My concern is that in calling Muromtsev’s group “Rambo” aren’t potential right-wing nationalists being turned into a kind of anti-hero we can empathize with? Also, isn’t it a mistake to connect Muromtsev with the “good” fight against police corruption rather than with an increasingly violent Russian ultranationalism that murders immigrants, lawyers, judges, and antifascist activists? Finally, if Muromtsev is a criminal who sat 13 years in the slammer, what makes him suddenly a hero—because he’s against police corruption so much that he’s become a cop killer?
As of today the search for the “Russian Rambos” has all but ended. The other day, the police nabbed one of its supporters, Roman Savchenko, 18, who was caught allegedly carrying supplies to the gang. Yesterday, the police surrounded a home where three of the “partisans” had barricaded themselves. Two of the three are now dead. According to the VL.ru, Andrei Sukhorad, 22, and Aleksandr Sladkikh, 19, were killed in the raid, and the remaining, though previously unreported member, Vladimir Iliutikov, surrendered. Another member, Aleksandr Kovtun was apprehended after a standoff at a grocery store. As the for the group’s alleged leader, Roman Muromtsev, he’s said to be in hiding somewhere in Vladivostok. I’m sure he’ll be back in the slammer by midweek.
As for the lore that has quickly surrounded the group, more will certainly be revealed in the coming days.

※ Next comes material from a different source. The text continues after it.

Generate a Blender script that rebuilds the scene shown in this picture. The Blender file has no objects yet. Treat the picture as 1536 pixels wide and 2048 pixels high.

I just hope that before declaring these guys some kind of crusaders against police corruption that people consider where their “crusade” might be coming from another source.
* This letter can be found in Mark Steinberg’s excellent document collection Voices of the Revolution, 1917, 292. The original Russian reads: “если взяли вожжи то правте а если неможите то летика ты свет нахуй посибирски сказать к ебёной матери ты ёб тваю мать иркутская блядь хотишь нас немцам продать. Нет нас непродашь незабудтя что сибиряки все катаржани.”
** Correct translation? Also the mention of “global backrooms strikes” me as a reference to the International Jewish Conspiracy.